Although he declined to reveal details, Auris said the investment will total tens of millions of euros.

In 2007, Henkel set up an Asia-Pacific R&D center in Shanghai, one of its four R&D centers, which also serves as its Asia-Pacific headquarters.

Before the cost of laboratory equipment, Henkel spent about 35 million euros on the center.

Beyond China

Today the building's testing, equipment and scientists are not only focused on China, but beyond.

"We even do global development here in Shanghai", said Auris.

As an industrial leader, Henkel's enormous size puts the company in a better position to offer services and competitive prices for its clients, the Asia-pacific region president said.

As well, its China management team is 99 percent Chinese. Such a high degree of localization gives the company an advantage over its international competitors, he added.

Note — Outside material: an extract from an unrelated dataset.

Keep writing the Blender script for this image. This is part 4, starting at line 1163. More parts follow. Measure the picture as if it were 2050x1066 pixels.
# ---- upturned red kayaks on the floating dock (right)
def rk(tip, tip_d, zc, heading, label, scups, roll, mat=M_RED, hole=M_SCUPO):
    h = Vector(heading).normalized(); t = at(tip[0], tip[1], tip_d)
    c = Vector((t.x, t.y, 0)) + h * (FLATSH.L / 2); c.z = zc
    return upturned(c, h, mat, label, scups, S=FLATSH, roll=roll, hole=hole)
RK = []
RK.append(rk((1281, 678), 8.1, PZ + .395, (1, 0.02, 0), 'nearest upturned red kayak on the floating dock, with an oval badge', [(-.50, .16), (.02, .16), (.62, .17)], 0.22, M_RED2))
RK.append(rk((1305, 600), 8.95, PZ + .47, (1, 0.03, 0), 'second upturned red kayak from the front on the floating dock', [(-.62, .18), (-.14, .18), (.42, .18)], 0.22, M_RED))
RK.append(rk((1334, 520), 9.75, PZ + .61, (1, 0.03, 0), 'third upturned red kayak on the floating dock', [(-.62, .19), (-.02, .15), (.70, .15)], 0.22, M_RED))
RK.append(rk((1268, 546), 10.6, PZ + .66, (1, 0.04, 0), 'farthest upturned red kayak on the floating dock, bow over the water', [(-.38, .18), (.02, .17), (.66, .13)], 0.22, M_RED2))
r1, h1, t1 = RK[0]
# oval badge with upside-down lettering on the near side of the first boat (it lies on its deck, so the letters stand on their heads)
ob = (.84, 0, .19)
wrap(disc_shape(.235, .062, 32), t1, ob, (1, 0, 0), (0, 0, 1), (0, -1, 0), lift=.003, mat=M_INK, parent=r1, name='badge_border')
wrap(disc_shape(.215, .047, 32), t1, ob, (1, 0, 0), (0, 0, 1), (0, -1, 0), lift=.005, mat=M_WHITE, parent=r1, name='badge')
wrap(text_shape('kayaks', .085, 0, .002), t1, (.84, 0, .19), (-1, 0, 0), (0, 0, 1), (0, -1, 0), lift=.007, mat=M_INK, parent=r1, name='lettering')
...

"In China, there are many successful emerging companies. We want to build close partnerships with them, understand what they are looking for and then provide our products and solutions," said Auris.

"For our cosmetic business, building a brand and capturing the momentum in the market is equally important," he said. "The taste is different, the preference is different, so it is very important for us not only to find the management to drive this market, it is key to leverage those solutions across the Asia-Pacific," added Auris.

"Henkel's global vision is crystal clear: to be a global leader in brands and technology. In China, Henkel's long-term plan is to be perceived by Chinese customers as a company that matches local talents with global resources," he added.

"We expect to provide more sustainable solutions to help our customers and we also expect more talent from China going beyond Asia. Henkel will continue to invest and grow," said Auris.

Founded in Germany 134 years ago, Henkel has an annual turnover of 14 billion euros globally. In the third quarter this year, its sales increased by 13.7 percent to 3.96 billion euros, the company said.

Its businesses include cosmetics, toiletries, detergents and adhesives.

In 1988 it established a representative office in Beijing and founded its first joint venture in 1990.